Read them for yourself here.
Mondrian and Nicholson in Parallel
At last, I got to see Mondrian//Nicholson In Parallel at The Courtauld Gallery over the weekend, and it was worth the wait. Just two rooms of modestly sized paintings and reliefs, a small exhibition, that delivers a lot. It explores the relationship between the works of Piet Mondrian and Ben Nicholson during the 1930’s when their friendship culminated with Mondrian moving to London in 1938. They worked in neighbouring Hampstead studios for two years, London at this time being the centre of an international community of avant-garde artists.

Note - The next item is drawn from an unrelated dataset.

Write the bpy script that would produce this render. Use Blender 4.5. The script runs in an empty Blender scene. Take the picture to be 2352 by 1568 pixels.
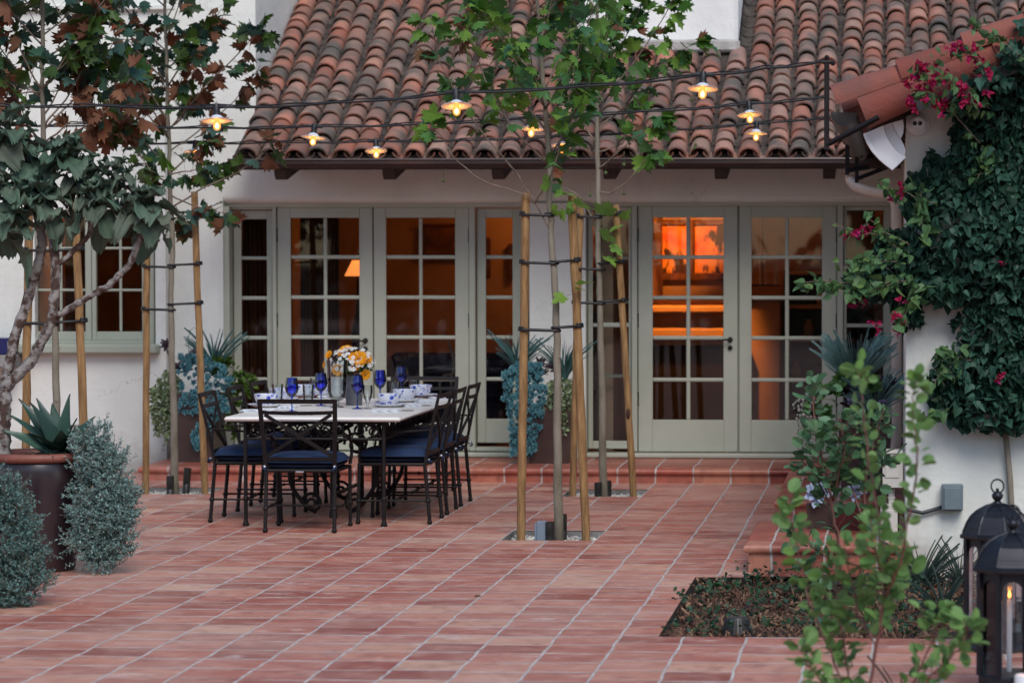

Their influence on each other is undeniable and can be seen in the works shown here in their obvious similarity. I am tempted to say that Mondrian’s influence on Nicholson’s painting seems clearer than the other way round. Stylistically, Nicholson’s work appears to have changed more under Mondrian’s influence than Mondrian’s did as a result of Nicholson’s, but it surely was not the “one way street” that some commentators have inferred. Nicholson did a lot for the reception of abstraction in the UK, and he helped to secure sales of Mondrian’s paintings, these actions alone would have been positively reinforcing for Mondrian’s art.
Looking at the work in this show the similarities soon start to give way to the differences. In Mondrian’s Composition C (no. III), with Red, Yellow and Blue, the grid lines and intersectional coloured rectangles seem to refuse any representational associations I might attempt to bring to it.

Piet Mondrian (1872-1944) Composition C (no.III), with Red, Yellow and Blue, 1935 Oil on canvas, 56.2 x 55.1 cm Private collection, on loan to Tate © 2012 Mondrian/ Holtzman Trust c/o HCR International Washington DC
I keep coming up against its decisive abstractness, almost like it says “oh no you don’t” every time I find the beginnings of pictorial content. The Nicholsons’, on the other hand, almost invite it. These two paintings hang side by side in this exhibition, highlighting for me this similarity-giving-way-to-difference.

Ben Nicholson (1894-1982) 1937 (painting) Oil on canvas, 79.5 x 91 cm The Courtauld Gallery, London, Samuel Courtauld Trust (Alistair Hunter Bequest, 1984) © Angela Verren Taunt. All rights reserved, DACS 2012
In the Mondrian paintings we get primary colours with Black and White. The painting above being the only one in the exhibition with all three primary colours. By contrast, in Nicholson’s 1937 (painting), planes of primary, secondary and tertiary colours group around a red square, creating a pictorial space with potential associations. For me it resembles architectural forms or possibly a spiral staircase. Although, as with the Mondrian, I am ultimately brought back to its abstractness, it happens less insistently.
I am also surprised to find more evidence of underpainting in Mondrian than in Nicholson, looking like the final version of, for example, Composition C is arrived at through multiple re-workings, whereas I wonder if 1937 (painting) follows a more pre-determined course. Not that either of these approaches is better than the other, just different.
I love the colours of the Nicholson paintings, so it is with some reluctance that I say that he is most authoritative in the white reliefs, (that somehow I still tend to read as paintings). Even there I find it difficult not to read figuration into the abstract forms. A square and a circle looking at times like a building and a full moon. Nevertheless, it is the purity of the forms that ‘speaks’ rather than those ‘accidental’ associations. And they speak of a time when abstract art was capable of opening up a whole new world of possibilities, compared with today when that language seems more or less fixed, and we speak of the ‘abstract tradition’, not to mention its impossibility.